= EXERCISE =
Every line of the listing must be reproduced as it stands. Leave the images behind.

++++++

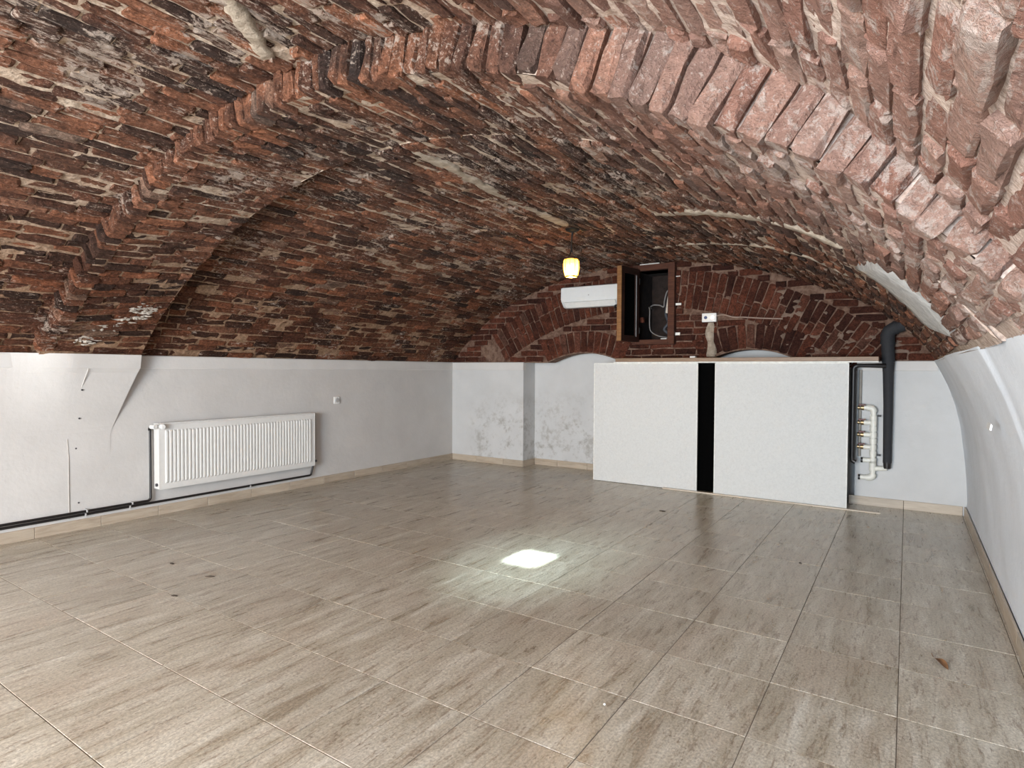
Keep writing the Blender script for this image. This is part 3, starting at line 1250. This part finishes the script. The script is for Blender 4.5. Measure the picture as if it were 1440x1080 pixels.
M_tile_b = tile_b()
cuts = [YF + .0] + [1.768 - .4525 * k for k in range(4, 0, -1)] + [1.768 + .4525 * k for k in range(0, 12)]
cuts = [c for c in cuts if YF <= c < YB - .05] + [YB - .001]
baseboard('baseboard_left', 'beige tile skirting along the left wall', 1, XL, cuts, 1, None)
baseboard('baseboard_back', 'beige tile skirting at the left pier of the far wall', 0, YB, [XL + .013, -5.1, -4.64, NL + .012], -1, None)
baseboard('baseboard_niche', 'short beige tile skirting inside the white niche beside the boards', 0, YB + ND, [NL + .013, -3.95, -3.5, NR], -1, None)
baseboard('baseboard_niche', 'beige tile skirting on the side of the left pier', 1, NL, [YB - .012, YB + ND - .012], 1, None)
baseboard('baseboard_corner', 'beige tile skirting on the far wall under the white manifold', 0, YB, [MR - .05, -.012, .441], -1, None)
baseboard('baseboard_right', 'beige tile skirting along the right wall', 1, .462, [YF] + [-.85 + .45 * k for k in range(17)] + [YB - .013], -1, None)

# ------------------------------------------------------------------ radiator
rad = thing('radiator', 'long white panel radiator on the left wall', 'radiator', (XL + .05, 3.45, .237))
RY0, RY1, RZ0, RZ1, RXF = 2.635, 4.285, .240, .822, XL + .105
# fluted front panel
V, F = [], []
nr = 46
pitch = (RY1 - RY0 - .10) / nr
secs = [(RY0, 0.0), (RY0 + .045, 0.0)]
for k in range(nr):
    y = RY0 + .05 + k * pitch
    secs += [(y + pitch * .10, 0), (y + pitch * .28, .011), (y + pitch * .72, .011), (y + pitch * .90, 0)]
secs += [(RY1 - .045, 0.0), (RY1, 0.0)]
zs = [(RZ0, 0, 0), (RZ0 + .05, 0, 0), (RZ0 + .062, 1, 0), (RZ1 - .072, 1, 0), (RZ1 - .06, 0, 0), (RZ1 - .012, 0, 0), (RZ1, 0, -.012)]
for z, k, dx in zs:
    for y, d in secs:
        V.append((RXF + d * k + dx - .0, y, z))
n = len(secs)
for i in range(len(zs) - 1):
    for k in range(n - 1):
        F.append((i * n + k, i * n + k + 1, (i + 1) * n + k + 1, (i + 1) * n + k))
q = MB().add(V, F)
q.build('front_panel', M_rad, rad)
MB().box((RXF - .085, RY0 + .01, RZ0 + .02), (RXF - .073, RY1 - .01, RZ1 - .02), .003).build('rear_panel', M_rad, rad)
for y in (RY0, RY1):
    s = 1 if y == RY0 else -1
    MB().box((RXF - .088, min(y, y + s * .006), RZ0 + .004), (RXF + .001, max(y, y + s * .006), RZ1 - .003), .002).build('side_cover', M_rad, rad)
g = MB()
g.box((RXF - .088, RY0, RZ1 - .006), (RXF - .076, RY1, RZ1 + .001)).box((RXF - .014, RY0, RZ1 - .006), (RXF - .002, RY1, RZ1 + .001))
k = RY0 + .01
while k < RY1:
    g.box((RXF - .078, k, RZ1 - .005), (RXF - .012, k + .010, RZ1))
    k += .030
g.build('top_grille', M_rad, rad)
for y in (RY0 + .25, RY1 - .25):
    MB().box((XL, y - .02, RZ0 + .05), (RXF - .08, y + .02, RZ1 - .05), .003).build('wall_bracket', M_zinc, rad)
# valve with thermostatic head facing the room
vx = RXF - .03
v = MB().tube([(vx, RY0 + .0, .795), (vx, RY0 - .045, .795)], .013, 14)
v.tube([(vx, RY0 - .035, .795), (vx + .03, RY0 - .035, .795)], .014, 14)
vo = v.build('valve', M_chrome, rad, True)
MB().tube([(vx + .025, RY0 + .012, .797), (vx + .048, RY0 + .014, .797), (vx + .052, RY0 + .014, .797), (vx + .078, RY0 + .016, .797), (vx + .082, RY0 + .016, .797)],
          [.016, .021, .023, .0225, .018], 18).build('thermostat_head', M_white, rad, True)
MB().tube([(vx + .0, RY0 - .05, .797), (vx + .05, RY0 - .035, .797)], [.018, .020], 16).build('valve_cap', M_white, rad, True)
MB().tube([(RXF - .03, RY0 + .004, .282), (RXF - .03, RY0 - .012, .282)], .014, 12).build('drain_plug', M_dgrey, rad, True)
MB().tube([(RXF - .03, RY1 - .002, .285), (RXF - .03, RY1 + .045, .285)], .012, 12).build('return_valve', M_dgrey, rad, True)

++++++

= FINAL RESULT =
Keep writing the Blender script for this image. This is part 3, starting at line 1250. This part finishes the script. The script is for Blender 4.5. Measure the picture as if it were 1440x1080 pixels.
M_tile_b = tile_b()
cuts = [YF + .0] + [1.768 - .4525 * k for k in range(4, 0, -1)] + [1.768 + .4525 * k for k in range(0, 12)]
cuts = [c for c in cuts if YF <= c < YB - .05] + [YB - .001]
baseboard('baseboard_left', 'beige tile skirting along the left wall', 1, XL, cuts, 1, None)
baseboard('baseboard_back', 'beige tile skirting at the left pier of the far wall', 0, YB, [XL + .013, -5.1, -4.64, NL + .012], -1, None)
baseboard('baseboard_niche', 'short beige tile skirting inside the white niche beside the boards', 0, YB + ND, [NL + .013, -3.95, -3.5, NR], -1, None)
baseboard('baseboard_niche', 'beige tile skirting on the side of the left pier', 1, NL, [YB - .012, YB + ND - .012], 1, None)
baseboard('baseboard_corner', 'beige tile skirting on the far wall under the white manifold', 0, YB, [MR - .05, -.012, .441], -1, None)
baseboard('baseboard_right', 'beige tile skirting along the right wall', 1, .462, [YF] + [-.85 + .45 * k for k in range(17)] + [YB - .013], -1, None)

# ------------------------------------------------------------------ radiator
rad = thing('radiator', 'long white panel radiator on the left wall', 'radiator', (XL + .05, 3.45, .237))
RY0, RY1, RZ0, RZ1, RXF = 2.635, 4.285, .240, .822, XL + .105
# fluted front panel
V, F = [], []
nr = 46
pitch = (RY1 - RY0 - .10) / nr
secs = [(RY0, 0.0), (RY0 + .045, 0.0)]
for k in range(nr):
    y = RY0 + .05 + k * pitch
    secs += [(y + pitch * .10, 0), (y + pitch * .28, .011), (y + pitch * .72, .011), (y + pitch * .90, 0)]
secs += [(RY1 - .045, 0.0), (RY1, 0.0)]
zs = [(RZ0, 0, 0), (RZ0 + .05, 0, 0), (RZ0 + .062, 1, 0), (RZ1 - .072, 1, 0), (RZ1 - .06, 0, 0), (RZ1 - .012, 0, 0), (RZ1, 0, -.012)]
for z, k, dx in zs:
    for y, d in secs:
        V.append((RXF + d * k + dx - .0, y, z))
n = len(secs)
for i in range(len(zs) - 1):
    for k in range(n - 1):
        F.append((i * n + k, i * n + k + 1, (i + 1) * n + k + 1, (i + 1) * n + k))
q = MB().add(V, F)
q.build('front_panel', M_rad, rad)
MB().box((RXF - .085, RY0 + .01, RZ0 + .02), (RXF - .073, RY1 - .01, RZ1 - .02), .003).build('rear_panel', M_rad, rad)
for y in (RY0, RY1):
    s = 1 if y == RY0 else -1
    MB().box((RXF - .088, min(y, y + s * .006), RZ0 + .004), (RXF + .001, max(y, y + s * .006), RZ1 - .003), .002).build('side_cover', M_rad, rad)
g = MB()
g.box((RXF - .088, RY0, RZ1 - .006), (RXF - .076, RY1, RZ1 + .001)).box((RXF - .014, RY0, RZ1 - .006), (RXF - .002, RY1, RZ1 + .001))
k = RY0 + .01
while k < RY1:
    g.box((RXF - .078, k, RZ1 - .005), (RXF - .012, k + .010, RZ1))
    k += .030
g.build('top_grille', M_rad, rad)
for y in (RY0 + .25, RY1 - .25):
    MB().box((XL, y - .02, RZ0 + .05), (RXF - .08, y + .02, RZ1 - .05), .003).build('wall_bracket', M_zinc, rad)
# valve with thermostatic head facing the room
vx = RXF - .03
v = MB().tube([(vx, RY0 + .0, .795), (vx, RY0 - .045, .795)], .013, 14)
v.tube([(vx, RY0 - .035, .795), (vx + .03, RY0 - .035, .795)], .014, 14)
vo = v.build('valve', M_chrome, rad, True)
MB().tube([(vx + .025, RY0 + .012, .797), (vx + .048, RY0 + .014, .797), (vx + .052, RY0 + .014, .797), (vx + .078, RY0 + .016, .797), (vx + .082, RY0 + .016, .797)],
          [.016, .021, .023, .0225, .018], 18).build('thermostat_head', M_white, rad, True)
MB().tube([(vx + .0, RY0 - .05, .797), (vx + .05, RY0 - .035, .797)], [.018, .020], 16).build('valve_cap', M_white, rad, True)
MB().tube([(RXF - .03, RY0 + .004, .282), (RXF - .03, RY0 - .012, .282)], .014, 12).build('drain_plug', M_dgrey, rad, True)
MB().tube([(RXF - .03, RY1 - .002, .285), (RXF - .03, RY1 + .045, .285)], .012, 12).build('return_valve', M_dgrey, rad, True)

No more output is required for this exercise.